In Sweden two events are in focus: the updated net borrowing forecast from the Swedish National Debt Office (SNDO) on 26 October and the outcome of the Riksbank meeting on 27 October.
We expect the SNDO to reduce its financial plans for government bond borrowing by SEK17bn to SEK60bn.A borrowing adjustment of that magnitude could have a major impact on a bond market that has already begun to show signs of supply shortages.
Our main scenario is that the Riksbank extends its QE programme by SEK30bn (20 in nominal bonds and 10 in linkers) for half a year, i.e. for the first half of 2017. However, it cannot be excluded entirely that the Riksbank will choose to wait until December, as there is a bit of free space given the weaker SEK.
We see value in the Swedish fixed income market ahead of the two releases and see upside risks to EUR/SEK.

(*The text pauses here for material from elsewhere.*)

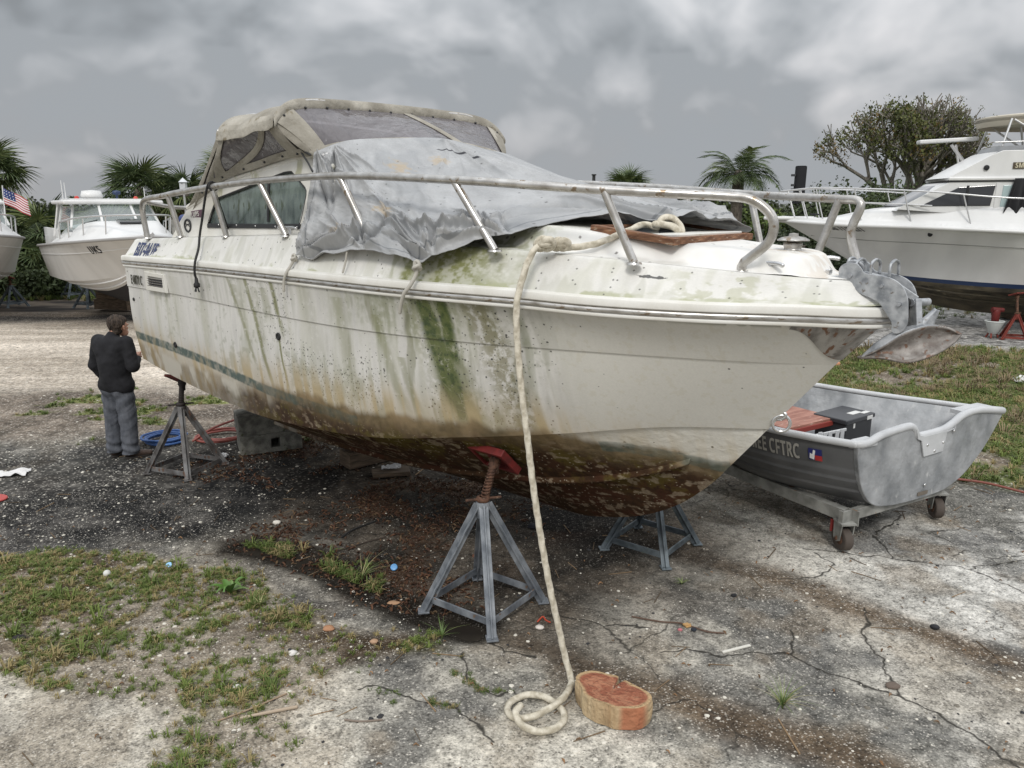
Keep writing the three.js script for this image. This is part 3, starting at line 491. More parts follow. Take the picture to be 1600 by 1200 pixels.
  for (const k of [1, -1]) {
    const lean = (g) => { const p = g.attributes.position; for (let i = 0; i < p.count; i++) p.setZ(i, k * (p.getZ(i) + 1.0 - (p.getY(i) - 2.7) * 0.1)); if (k < 0) { const gi = g; gi.computeVertexNormals(); } g.computeVertexNormals(); return g; };
    build('cabin_side', lean(plate(side, 0.035, 0.006, [hole])), m.white, B);
    const win = build('side_window', lean(plate(hole.map(([x, y]) => [x, y]), 0.008, 0).translate(0, 0, -0.008)), m.glass, B);
    const rim = hole.map(([x, y]) => V(x, y, 0.008)); win.add(build('window_frame', lean(mergeGeometries([tube(rim.map((p) => p.clone()), 0.013, 6, 120, true, 0.05)].map(flat))), m.dark, null));
    const g = lean(plate([[-3.83, 2.78], [-2.25, 2.8], [-2.24, 2.835], [-3.83, 2.815]], 0.02, 0.003).translate(0, 0, 0.02)); win.add(build('sill', g, m.dark, null));
    for (let i = 0; i < 5; i++) win.add(build('screw', lean(new THREE.SphereGeometry(0.009, 8, 6).translate(-3.6 + i * 0.33, 2.812, 0.032)), m.chrome, null));
    win.add(build('window_bar', lean(box(0.03, 0.36, 0.012, -2.78, 3.03, 0.0)), m.dark, null));
    // white moulding on which the canvas is snapped
    build('coaming', lean(tube([[-4.26, 2.975, 0], [-3.8, 3.11, 0], [-3.5, 3.22, 0], [-2.9, 3.315, 0], [-2.3, 3.4, 0], [-2.02, 3.4, 0], [-1.85, 3.3, 0]], 0.032, 10, 60)), m.white, B);
  }
  // seen dimly through the window: bulkhead, curtain, bench
  build('bulkhead', box(0.03, 1.2, 1.7, -1.95, 2.75, 0), m.white, B);
  build('bench', [box(1.0, 0.35, 0.5, -3.0, 2.35, 0.55), box(1.0, 0.35, 0.12, -3.0, 2.6, 0.33)], m.canvas, B);
  build('curtain', sheet(30, 2, (u, v) => V(-2.45 + u * 0.3, lerp(2.8, 3.22, v), 0.88 + 0.02 * Math.sin(u * 30))), M([0.45, 0.44, 0.36], 0.9), B);
  // windscreen frame that carries the canvas and the tarp
  build('windscreen_frame', tube([[-1.93, 3.39, 0.97], [-1.9, 3.47, 0.7], [-1.72, 3.51, 0.3], [-1.6, 3.52, 0], [-1.55, 3.49, -0.4], [-1.6, 3.43, -0.8], [-1.75, 3.38, -0.97]], 0.02, 8), m.steel, B);
  // louvred vent
  const vent = build('vent', plate([[-4.66, 2.13], [-4.22, 2.13], [-4.24, 2.305], [-4.66, 2.315]], 0.03, 0.006, [[[-4.61, 2.17], [-4.62, 2.28], [-4.27, 2.275], [-4.27, 2.165]]]).translate(0, 0, 1.308), m.white, B);
  vent.add(build('vent_recess', box(0.36, 0.12, 0.01, -4.44, 2.22, 1.301, 0), m.dark, null));
  for (let i = 0; i < 4; i++) vent.add(build('slat', box(0.345, 0.006, 0.032, 0, 0, 0, 0).rotateX(0.5).translate(-4.443, 2.187 + i * 0.025, 1.312), m.chrome, null));
  // through-hull fittings
  const zAt = (s, y) => { const t = (s + 5.2) / 6.95; return lowerPt(clamp(t), clamp((y - chineY(s)) / (knuckY(s) - chineY(s)))).z; };
  for (const [s, y, r] of [[-0.47, 1.92, 0.026], [-2.27, 1.89, 0.024], [-4.25, 1.58, 0.022], [-5.09, 1.99, 0.014]]) { const f = build('drain_fitting', new THREE.TorusGeometry(r, r * 0.42, 8, 18).translate(s, y, zAt(s, y) + 0.006), m.rubber, B); f.add(build('drain_hole', new THREE.CylinderGeometry(r * 0.75, r * 0.75, 0.01, 14).rotateX(1.57).translate(s, y, zAt(s, y) + 0.003), m.dark, null)); }
  // name and number
  { const th = 0.42, mt = new THREE.Matrix4().makeBasis(V(1, 0, 0), V(0.0, Math.cos(th), -Math.sin(th)), V(0, Math.sin(th), Math.cos(th))); mt.setPosition(-4.99, 2.468, 1.279);
    for (const [ch, g] of glyphs('BIT-ALIE', 0.155, fontBold, 0.004, 0.56)) { g.applyMatrix4(new THREE.Matrix4().makeShear(0, 0, 0.24, 0, 0, 0)); g.applyMatrix4(mt); build('letter', g, m.navy, B); } 
    for (const [ch, g] of glyphs('E 4071 C', 0.1, fontBold, 0.004, 0.5)) { g.applyMatrix4(new THREE.Matrix4().makeTranslation(-5.05, 2.165, 1.303)); build('letter', g, m.ink, B); } }
  // stickers on the swept cabin end
  { const z = 0.995 + 0.022; const st = build('badge', plate([[-4.2, 2.845], [-3.97, 2.87], [-3.94, 2.955], [-4.17, 2.935]], 0.006, 0.001).translate(0, 0, z - 0.02), M([0.12, 0.06, 0.09], 0.5), B);
    for (const [ch, g] of glyphs('LUPS', 0.05, fontBold, 0.003)) { g.rotateZ(0.1); g.translate(-4.17, 2.875, z - 0.016); st.add(build('letter', g, m.white, null)); }
    const c = build('emblem', new THREE.TorusGeometry(0.06, 0.012, 6, 24).translate(-4.24, 2.79, z - 0.004), m.dark, B); c.add(build('emblem_disc', new THREE.CylinderGeometry(0.056, 0.056, 0.004, 24).rotateX(1.57).translate(-4.24, 2.79, z - 0.006), m.white, null)); c.add(build('emblem_bird', plate([[-4.28, 2.78], [-4.24, 2.8], [-4.2, 2.78], [-4.22, 2.8], [-4.2, 2.815], [-4.24, 2.806], [-4.28, 2.815], [-4.26, 2.798]], 0.004, 0).translate(0, 0, z), m.dark, null)); }
  // bow rails
  const flange = (x, y, z) => new THREE.CylinderGeometry(0.045, 0.05, 0.012, 16).translate(x, y + 0.006, z);
  const railR = 0.0285;
  const RT = [[-4.84, 2.66, 1.17], [-4.86, 2.85, 1.18], [-4.84, 2.98, 1.19], [-4.72, 3.055, 1.2], [-4.35, 3.085, 1.2], [-4.0, 3.115, 1.21], [-3.27, 3.163, 1.22], [-2.43, 3.2, 1.22], [-1.35, 3.215, 1.2], [-0.15, 3.158, 1.17], [0.4, 3.12, 1.06], [0.85, 3.087, 0.9], [1.2, 3.065, 0.74], [1.46, 3.05, 0.58], [1.6, 3.03, 0.53], [1.7, 2.96, 0.5], [1.735, 2.88, 0.49], [1.7, 2.785, 0.47], [1.6, 2.7, 0.46], [1.545, 2.655, 0.455], [1.535, 2.61, 0.45]];
  const st = [[-4.13, 2.69, 1.15, -4.22, 3.1, 1.205], [-3.22, 2.715, 1.16, -3.3, 3.16, 1.22], [-2.22, 2.745, 1.17, -2.5, 3.2, 1.22], [-1.14, 2.74, 1.15, -1.4, 3.215, 1.2], [0.14, 2.71, 1.14, -0.2, 3.16, 1.17], [1.03, 2.655, 0.86, 0.83, 3.087, 0.91]];
  const railS = build('bow_rail', [tube(RT, railR, 14, 260), flange(1.535, 2.6, 0.45), flange(-4.84, 2.65, 1.17)], m.steel, B);
  for (const q of st) railS.add(build('stanchion', [rod(V(q[0], q[1], q[2]), V(q[3], q[4], q[5]), 0.0265), flange(q[0], q[1] - 0.008, q[2])], m.steel, null));
  const PT = RT.slice(0, 13).map(([a, b, c]) => [a, b, -c]).concat([[1.5, 3.05, -0.62], [1.78, 3.035, -0.5], [1.88, 3.03, -0.47], [1.915, 2.99, -0.455], [1.88, 2.88, -0.45], [1.87, 2.8, -0.45], [1.93, 2.62, -0.45], [1.935, 2.58, -0.45]]);
  const railP = build('bow_rail', [tube(PT, railR, 14, 260), flange(1.935, 2.56, -0.45)], m.steel, B);
  for (const q of [...st.slice(0, 3), [1.09, 2.68, 0.85, 0.96, 3.085, 0.88], [0.4, 2.7, 1.05, 0.3, 3.1, 1.09], [1.64, 2.6, 0.45, 1.76, 3.035, 0.5]]) railP.add(build('stanchion', [rod(V(q[0], q[1], -q[2]), V(q[3], q[4], -q[5]), 0.0265), flange(q[0], q[1] - 0.008, -q[2])], m.steel, null));
  build('stern_rail', tube([[-4.78, 3.03, 1.18], [-4.86, 3.0, 1.0], [-4.95, 2.975, 0.8], [-5.03, 2.965, 0.6], [-5.06, 2.95, 0.52], [-5.06, 2.88, 0.5], [-5.06, 2.66, 0.5]], 0.02, 10), m.steel, B);
  // hatch with a timber surround
  const hatch = new THREE.Group(); hatch.name = 'hatch'; B.add(hatch);
  const hy = (s) => lerp(2.85, 2.775, (s - 0.48) / 0.64), hp = (s, b, d = 0) => V(s, hy(s) + d, b);
  const beam = (a, c) => bar(a, c, 0.08, 0.045, 0.006);
  for (const [a, c] of [[hp(0.5, 0.54), hp(1.14, 0.54)], [hp(0.5, -0.54), hp(1.14, -0.54)], [hp(1.1, 0.5, 0.001), hp(1.1, -0.5, 0.001)], [hp(0.54, 0.5, 0.001), hp(0.54, -0.5, 0.001)]]) hatch.add(build('hatch_frame', beam(a, c), m.teak, null));
  hatch.add(build('hatch_cover', sheet(1, 1, (u, v) => hp(lerp(0.56, 1.07, u), lerp(-0.5, 0.5, v), 0.012)), new THREE.MeshPhysicalMaterial({ color: new THREE.Color().setRGB(0.1, 0.115, 0.13), roughness: 0.12, clearcoat: 1, side: THREE.DoubleSide }), null));
  hatch.add(build('hatch_coaming', box(0.56, 0.07, 0.95, 0.82, 2.78, 0).applyMatrix4(new THREE.Matrix4()), m.white, null));
  // windlass, cleats, latch
  build('windlass', [lathe([[0, 0], [0.095, 0], [0.09, 0.012], [0.055, 0.02], [0.052, 0.04], [0.06, 0.055], [0.058, 0.07], [0.03, 0.076], [0.03, 0.082], [0.098, 0.083], [0.1, 0.09], [0.07, 0.105], [0.03, 0.112], [0.028, 0.128], [0, 0.132]], 28).translate(1.665, 2.695, 0.0)], m.steel, B);
  build('windlass_base', lathe([[0, 0], [0.125, 0], [0.118, 0.012], [0, 0.012]], 24).translate(1.665, 2.69, 0), m.teak, B);
  const cleat = (x, y, z, a, L = 0.24) => [tube([[-L / 2, 0.055, 0], [-L / 3, 0.062, 0], [0, 0.06, 0], [L / 3, 0.062, 0], [L / 2, 0.055, 0]], 0.014, 8), rod(V(-0.05, 0, 0), V(-0.045, 0.06, 0), 0.017, 0.013), rod(V(0.05, 0, 0), V(0.045, 0.06, 0), 0.017, 0.013), box(0.16, 0.008, 0.05, 0, 0.002, 0)].map((g) => flat(g).rotateY(a).translate(x, y, z));
  build('cleat', cleat(1.63, 2.595, 0.33, -0.45, 0.3), m.chrome, B); build('cleat', cleat(1.68, 2.595, -0.36, 0.45, 0.3), m.chrome, B); build('cleat', cleat(-2.34, 2.75, 1.08, 0.0, 0.26), m.chrome, B);
  build('deck_latch', [box(0.13, 0.02, 0.03, 1.86, 2.595, 0.05), rod(V(1.8, 2.59, 0.03), V(1.79, 2.65, 0.04), 0.008), box(0.03, 0.03, 0.05, 1.92, 2.6, 0.05)], m.chrome, B);
  // bow roller cheeks
  const cheek = [[2.01, 2.57], [2.0, 2.62], [2.03, 2.655], [2.09, 2.66], [2.12, 2.635], [2.15, 2.605], [2.25, 2.593], [2.31, 2.577], [2.36, 2.54], [2.39, 2.48], [2.402, 2.4], [2.405, 2.33], [2.38, 2.28], [2.335, 2.275], [2.325, 2.33], [2.285, 2.39], [2.245, 2.44], [2.19, 2.468], [2.13, 2.49], [2.09, 2.525], [2.04, 2.54]];
  const smooth = (p, n = 90) => new THREE.CatmullRomCurve3(p.map(([x, y]) => V(x, y, 0)), true, 'catmullrom', 0.5).getSpacedPoints(n).slice(0, n).map((q) => [q.x, q.y]);
  const roller = new THREE.Group(); roller.name = 'bow_roller'; B.add(roller);
  for (const z of [0.1, -0.1]) roller.add(build('cheek_plate', plate(smooth(cheek), 0.014, 0.003, [ring2(2.07, 2.588, 0.012), ring2(2.355, 2.44, 0.014)]).translate(0, 0, z), m.galv, null));
  for (const [x, y] of [[2.355, 2.44], [2.07, 2.588], [2.25, 2.54]]) roller.add(build('pin', rod(V(x, y, -0.125), V(x, y, 0.125), 0.011), m.galv, null));
  for (const x of [2.09, 2.175, 2.28]) roller.add(build('keeper', tube([[x, 2.6, -0.09], [x, 2.66, -0.08], [x, 2.68, -0.02], [x, 2.68, 0.03], [x, 2.66, 0.085], [x, 2.6, 0.095]], 0.009, 8), m.galv, null));
  roller.add(build('roller_wheel', lathe([[0, -0.08], [0.05, -0.08], [0.03, -0.02], [0.03, 0.02], [0.05, 0.08], [0, 0.08]], 20).rotateX(1.57).translate(2.355, 2.44, 0), m.rubber, null));
  roller.add(build('base_plate', [box(0.42, 0.014, 0.21, 2.0, 2.572, 0), box(0.25, 0.012, 0.3, 1.98, 2.57, -0.06)], m.galv, null));
  // bow plate against chafe, and the bow eye with its ring
  for (const k of [1, -1]) build('chafe_plate', sheet(20, 10, (u, v) => { const t = lerp(0.951, 1.0, u), lowv = lerp(0.78, 0.12, sst(0, 1, u)), p = upperPt(t, lerp(lowv, 0.93, v)); return V(p.x + 0.006, p.y, k * (p.z + 0.006)); }), m.plate, B);
  build('bow_eye', [tube([[1.6, 1.66, 0.0], [1.69, 1.655, 0.0], [1.71, 1.63, 0.0], [1.67, 1.6, 0.0], [1.58, 1.6, 0.0]], 0.011, 8), new THREE.TorusGeometry(0.056, 0.011, 10, 28).rotateY(0.5).translate(1.685, 1.575, 0.0)], m.chrome, B);
}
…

In Norway , we do not expect Norges Bank to touch interest rates at its rate-setting meeting on Thursday, nor will there be a new monetary policy report, so we do not expect any fresh signals after the bank indicated unchanged rates at its September meeting. So little market impact expected but risk is skewed towards lower market rates in Norway.
In Denmark , a quiet week is in store, with the only significant release the business tendency surveys for October, due on Friday.